Des histoires de famille (sans frontière)
De mère à fille, elles se sont passé le goût de la fête. Mais pas n’importe laquelle : la « grande fête de Gràcia« . Celle qui dure cette année du 15 au 21 août, certes. Mais surtout celle qui commence dès septembre, lorsque l’association de chaque rue choisit le thème de son décor. Celle qui s’anime doucement à partir de mai, dans un atelier ou au coin d’une table, dans son salon. Et celle, surtout, qui bouillonne les 10 derniers jours jusqu’à la fameuse nuit du montage, le 14 août.
« Comme je dis souvent, j’ai la peinture et de la colle dans mes veines. Mon père était président de la Fiesta Mayor. « , déclare la Catalane, en fabriquant des caches pour lanternes, qui s’intégreront à l’univers de la rue Verdi, inspiré cette année du Flutiste de Hamelin. Susanna a donc fièrement pris le flambeau de plusieurs générations investies depuis plus d’un siècle dans cet évènement.
Petits, grands, Catalans, étrangers. Ici, tous participent. « C’est quelque chose qui a toujours été inclusif et de famille », commente Josep, 61 ans, né dans cette rue, lui même fils de bénévole.
Et avec le temps, elle s’est d’ailleurs agrandie. « Elle par exemple, c’est comme notre fille ! », s’exclament les deux Catalans en pointant Coline, une Française. La trentenaire qui vivait à Gràcia pendant 8 ans, avant de repartir l’année dernière, a fait le trajet exprès depuis Marseille, sur ses congés. « Je suis arrivée ce matin et je repars le 15 août », jour du lancement. Elle rigole. « Mais pour moi les fêtes, c’est ça ! C’est un univers catalan que j’ai pu intégrer grâce à la préparation. Et puis, c’est faire des choses incroyables, avec très peu et tous ensemble ».
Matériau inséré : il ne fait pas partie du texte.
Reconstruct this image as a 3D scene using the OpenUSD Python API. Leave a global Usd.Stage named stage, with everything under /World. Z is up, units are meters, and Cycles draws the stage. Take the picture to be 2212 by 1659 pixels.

Une grande œuvre collective
Car à Gràcia, dans les 23 rues et places qui se transforment en un cinéma grandeur nature, les petits riens font de grandes choses. « Les gens apportent leur personnalité, et au final ça crée une grande œuvre collective. C’est ça qui est beau », s’exclame Josep, qui fait partie du comité d’organisation de l’évènement. Et ils y mettent du cœur. Il faut dire qu’il y a un concours à remporter. Et puis, il y a aussi des petites rivalités. « Nous, notre principale adversaire, c’est la rue Progrés », assure un homme de la rue Verdi, assis par terre au milieu de multiples matériaux. Parfois, certains jettent un petit coup d’œil pour voir comment avancent les autres.
« Mais c’est bon enfant ». Après tout, tous sont dans le même panier. Tous passent plus de temps à faire des ornementations, à construire des structures, les accrocher en hauteur, à monter un bar, à ramener les 600 fûts de bières… Qu’à travailler pour leur entreprise. Alors malgré la compétition, les riverains comptent les uns sur les autres. « Quand on a besoin de bouteilles par exemple, ou qu’il manque quelque chose aux rues d’à côté, on les aide », assure Constanza, présidente de la carrer Travessia de Sant Antoni. La plus jeune des 23, mais qui conserve pour autant les traditions.
Celle de réaliser des décors en matériaux recyclés, depuis la fin des années 1990. Celle de discuter entre voisins autour d’ateliers créatifs, de boire une bière après quelques heures de labeur, de partager une grande paella un soir ou une sardinade le midi. « On ne peut pas habiter à Gràcia sans vivre ça. Pour nous, c’est une identité, conclut Henar, membre du comité d’organisation, depuis la rue Travessia de Sant Antoni. Ce n’est pas un spectacle, c’est une forme de vie en fait. » Capable de tisser un lien unique entre 23 rues.